После смерти отца нашим опекуном был Исидор Петрович, его брат. Надо сказать, что братья были в ссоре и в течение 15 лет не виделись, также как их семьи. Это была вражда домов Монтекки и Капулетти. Только смерть примирила их. У дяди Сиди, как мы его называли, было большое потомство – 6 дочерей и 2 сына. Он заведовал канцелярией Попечителя Петербургского учебного округа. Канцелярия и громадная казенная квартира при ней занимали целый этаж малого здания тогда Технологического института. Мне было 16 лет, когда я впервые пришла с мачехой познакомиться со своими родственниками. Потом была еще раза два. Но в 1896 году после лета, проведенного всей нашей семьей в Журавке, мы все разъехались в разные стороны. Я со своим чемоданом отправилась на житье к своему опекуну. Больше мне некуда было деваться. Собственно и там мне было по-прежнему бесприютно. Я спала на кретоновом диване. в гостинной. Исидор Петрович долго работал в своем кабинете. Затем, проходя через гостинную, останавливался недалеко от моего дивана, ставил на стол свечку и проделывал гимнастику, отсчитывая шепотом раз-два-три-четыре, раз-два-три-четыре. Только после его ухода я могла спокойно заснуть.

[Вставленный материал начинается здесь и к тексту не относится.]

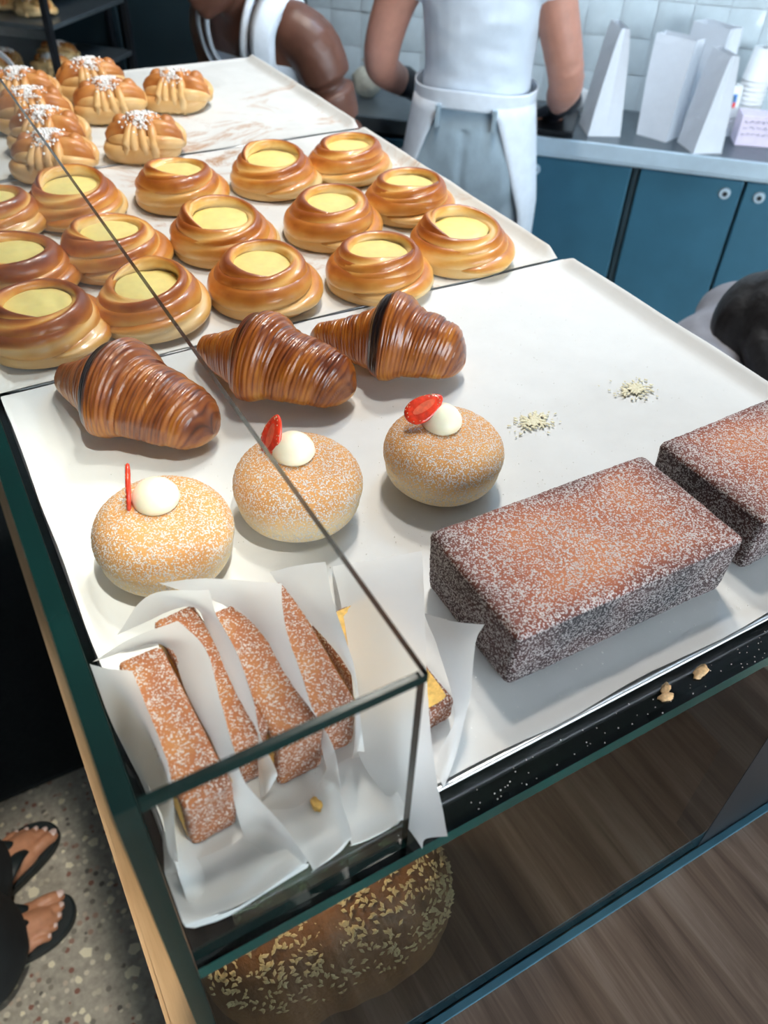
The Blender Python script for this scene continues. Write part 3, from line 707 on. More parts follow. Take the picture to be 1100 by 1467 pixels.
# ------------------------------------------------------------------ paper sleeves
PAPERS = {'A': [[(0.0005, 0.3267, 0.05), (0.0111, 0.3141, 0.054), (0.021, 0.3041, 0.058)], [(0.0016, 0.3112, 0.01), (0.0119, 0.2882, 0.04), (0.0208, 0.2723, 0.057)], [(0.0055, 0.2744, 0.002), (0.0129, 0.2579, 0.03), (0.0205, 0.2444, 0.056)], [(0.0082, 0.2439, 0.002), (0.0126, 0.2333, 0.025), (0.0172, 0.2238, 0.053)], [(0.0048, 0.226, 0.002), (0.0074, 0.2216, 0.012), (0.0125, 0.2163, 0.03)], [(0.0009, 0.2111, 0.003), (0.0041, 0.2089, 0.004), (0.0083, 0.2089, 0.004)]], 'B': [[(0.0098, 0.2161, 0.002), (0.0241, 0.2112, 0.001), (0.0417, 0.2113, 0.001), (0.0624, 0.2114, 0.003)], [(0.0009, 0.2111, 0.003), (0.0138, 0.1949, 0.001), (0.035, 0.189, 0.001), (0.0623, 0.1951, 0.006)], [(-0.0003, 0.1921, 0.012), (0.0113, 0.1812, 0.004), (0.0353, 0.1785, 0.004), (0.0648, 0.1801, 0.014)], [(0.0014, 0.1778, 0.014), (0.0104, 0.1758, 0.012), (0.0338, 0.1719, 0.006), (0.0692, 0.1708, 0.012)], [(0.0027, 0.178, 0.008), (0.0228, 0.164, 0.0), (0.0442, 0.1719, 0.004), (0.0682, 0.1676, 0.008)]], 'C': [[(0.003, 0.3441, 0.03), (0.0276, 0.3383, 0.045), (0.0554, 0.3255, 0.06)], [(0.0424, 0.3247, 0.046), (0.0512, 0.3103, 0.056), (0.0614, 0.293, 0.066)], [(0.0442, 0.2822, 0.046), (0.0492, 0.2661, 0.056), (0.0557, 0.2523, 0.066)], [(0.046, 0.2395, 0.046), (0.0485, 0.2301, 0.055), (0.0519, 0.2236, 0.062)], [(0.0459, 0.2217, 0.035), (0.0497, 0.2166, 0.04), (0.0534, 0.214, 0.045)], [(0.0458, 0.2124, 0.004), (0.0587, 0.207, 0.01), (0.0645, 0.1983, 0.02)], [(0.0464, 0.1851, 0.001), (0.0622, 0.1799, 0.008), (0.0694, 0.171, 0.016)]], 'D': [[(0.0224, 0.3624, 0.025), (0.0479, 0.3626, 0.05), (0.0788, 0.335, 0.066)], [(0.0682, 0.3451, 0.046), (0.0711, 0.3305, 0.057), (0.0757, 0.3128, 0.066)], [(0.0683, 0.31, 0.046), (0.0728, 0.2967, 0.056), (0.0762, 0.2831, 0.066)], [(0.0676, 0.2741, 0.046), (0.0698, 0.263, 0.055), (0.0729, 0.2529, 0.064)], [(0.0682, 0.2441, 0.042), (0.0691, 0.2402, 0.045), (0.0696, 0.2345, 0.05)], [(0.067, 0.2389, 0.01), (0.0673, 0.2324, 0.02), (0.0718, 0.2229, 0.035)], [(0.0629, 0.2292, 0.001), (0.0652, 0.2251, 0.008), (0.0735, 0.2264, 0.02)]], 'E': [[(0.0561, 0.3693, 0.05), (0.0802, 0.3512, 0.06), (0.1191, 0.3158, 0.07)], [(0.0859, 0.3366, 0.047), (0.0961, 0.3215, 0.057), (0.1119, 0.299, 0.07)], [(0.0963, 0.3061, 0.046), (0.1011, 0.292, 0.057), (0.1061, 0.2772, 0.067)], [(0.0972, 0.2735, 0.046), (0.1005, 0.2635, 0.056), (0.1029, 0.2541, 0.064)], [(0.0999, 0.2452, 0.046), (0.1011, 0.2407, 0.05), (0.1005, 0.2332, 0.056)], [(0.1038, 0.2348, 0.02), (0.1063, 0.228, 0.03), (0.1055, 0.2181, 0.035)], [(0.1012, 0.2126, 0.001), (0.102, 0.2093, 0.01), (0.1003, 0.2001, 0.018)]], 'F': [[(0.0626, 0.2202, 0.001), (0.0797, 0.2135, 0.001), (0.0983, 0.2217, 0.002), (0.1058, 0.2186, 0.034)], [(0.0656, 0.2083, 0.001), (0.0778, 0.1992, 0.001), (0.0936, 0.2023, 0.003), (0.1003, 0.2001, 0.018)], [(0.0693, 0.1909, 0.002), (0.0766, 0.1822, 0.002), (0.0897, 0.1802, 0.006), (0.0955, 0.1789, 0.016)], [(0.0721, 0.1752, 0.002), (0.0707, 0.1644, -0.0), (0.0821, 0.1633, 0.006), (0.0905, 0.1662, 0.014)]], 'G': [[(0.1226, 0.3458, 0.05), (0.1355, 0.3342, 0.06), (0.151, 0.3199, 0.07)], [(0.1255, 0.3194, 0.047), (0.1324, 0.305, 0.058), (0.1408, 0.289, 0.068)], [(0.1303, 0.2905, 0.046), (0.1345, 0.2778, 0.055), (0.1361, 0.2647, 0.065)], [(0.1336, 0.2635, 0.046), (0.1347, 0.2557, 0.052), (0.1322, 0.2448, 0.06)], [(0.1321, 0.2444, 0.042), (0.1315, 0.2409, 0.045), (0.1294, 0.2351, 0.05)], [(0.125, 0.2304, 0.01), (0.123, 0.2232, 0.03), (0.124, 0.2212, 0.04)], [(0.121, 0.2256, 0.001), (0.1244, 0.2232, 0.004), (0.1262, 0.2196, 0.008)]], 'H': [[(0.1026, 0.2255, 0.001), (0.1212, 0.2269, 0.001), (0.1267, 0.2204, 0.002), (0.1332, 0.2156, 0.004)], [(0.1022, 0.204, 0.001), (0.1145, 0.2, 0.001), (0.1264, 0.1898, 0.003), (0.1308, 0.1807, 0.01)], [(0.0966, 0.1824, 0.004), (0.1073, 0.1777, 0.002), (0.1193, 0.1731, 0.003), (0.1256, 0.1681, 0.006)], [(0.0935, 0.1711, 0.008), (0.1044, 0.168, 0.004), (0.1161, 0.1675, 0.003), (0.1243, 0.1635, 0.003)]], 'I': [[(0.1804, 0.3704, 0.004), (0.2077, 0.3563, 0.012), (0.2429, 0.3468, 0.012)], [(0.1578, 0.3081, 0.022), (0.1838, 0.2979, 0.03), (0.212, 0.2955, 0.029)], [(0.1349, 0.2509, 0.024), (0.1578, 0.2425, 0.031), (0.1824, 0.2439, 0.029)], [(0.1232, 0.2227, 0.01), (0.1398, 0.2107, 0.027), (0.1649, 0.2116, 0.027)], [(0.1265, 0.1943, 0.002), (0.1367, 0.1867, 0.012), (0.1533, 0.1847, 0.018)], [(0.1315, 0.1614, -0.006), (0.1354, 0.1639, -0.003), (0.145, 0.1572, 0.003)]], 'J': [[(0.206, 0.2853, 0.026), (0.2116, 0.2593, 0.042), (0.2196, 0.2402, 0.055)], [(0.2031, 0.2573, 0.012), (0.2074, 0.2464, 0.03), (0.2121, 0.2368, 0.045)], [(0.192, 0.2222, 0.001), (0.1935, 0.218, 0.014), (0.1957, 0.2154, 0.028)], [(0.1699, 0.2052, 0.001), (0.1752, 0.2009, 0.003), (0.1727, 0.1933, 0.01)], [(0.16, 0.1947, 0.001), (0.1602, 0.189, 0.001), (0.1592, 0.1834, 0.002)]]}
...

Но зато душевно как мне было хорошо. В какую чудесную, во всем созвучную мне семью я попала. Я полюбила их, они полюбили меня. В лице этих дорогих мне людей я приобрела вторую родную семью. А была ли у меня первая?..

Исидор Петрович был красивее моего отца. Прекрасный семьянин, добросовестный служака, он был консервативного склада ума. Отец был шире, умнее, интереснее. Но когда Исидор Петрович ласково трогал мочку уха своих малышей, приговаривая: «шишки-барашки», как он напоминал мне отца! В отличие от него Исидор Петрович был очень ласков со своими детьми. Екатерина Ивановна, моя тетка, была очень добрая женщина. На всю жизнь я сохранила к ней теплое чувство благодарности. Про два года, проведенные под ее крылышком, я подлинно могу сказать: «В вашем доме как сны золотые мои юные годы текли». Во время моего пребывания в семье дяди за громадный обеденный стол садилось двенадцать человек. В кухне было три прислуги. У них кроме меня жила еще одна девушка моего возраста – Маруся Казаринова . Мать ее была вторично замужем и была вынуждена отдать свою дочь за плату в чужую семью. При большой взаимной любви у них с дочерью были странные, больные отношения. Мать часто ее навещала, минут через десять их разговор принимал неприятный характер взаимного раздражения. Совместная жизнь была невозможна. Старшие мои кузины проходили с Марусей гимназический курс. Эта Маруся, впоследствии сама актриса, вышла замуж за известного актера того времени Бориса Глаголина.

Как хорошо, как тепло я себя чувствовала среди моих кузин. Со старшей, Верой Исидоровной, мне пришлось побыть недолго – она скоро выбыла из семьи, выйдя замуж за Александра Львовича Погодина, вскоре получившего профессорское звание. Она училась пению, у нее было прекрасное колоратурное сопрано. Вся она такая милая, хорошенькая, казалась мне неземным, поэтическим созданием. Вера Исидоровна была хорошей переводчицей. Были у нее и самостоятельные литературные работы. Через несколько лет после тяжелого заболевания, а затем операции голосовых связок, она всю остальную жизнь говорила почти шопотом. У нее было трое сыновей, старший из них Сергей – композитор.

Я где-то читала, что у Александра Дюма была вилла в окрестностях Парижа. Он назвал ее «Монте Кристо». На фасаде этой виллы красовался лозунг: «J’aime ceui qui m’aiment» (Люблю тех, кто меня любит).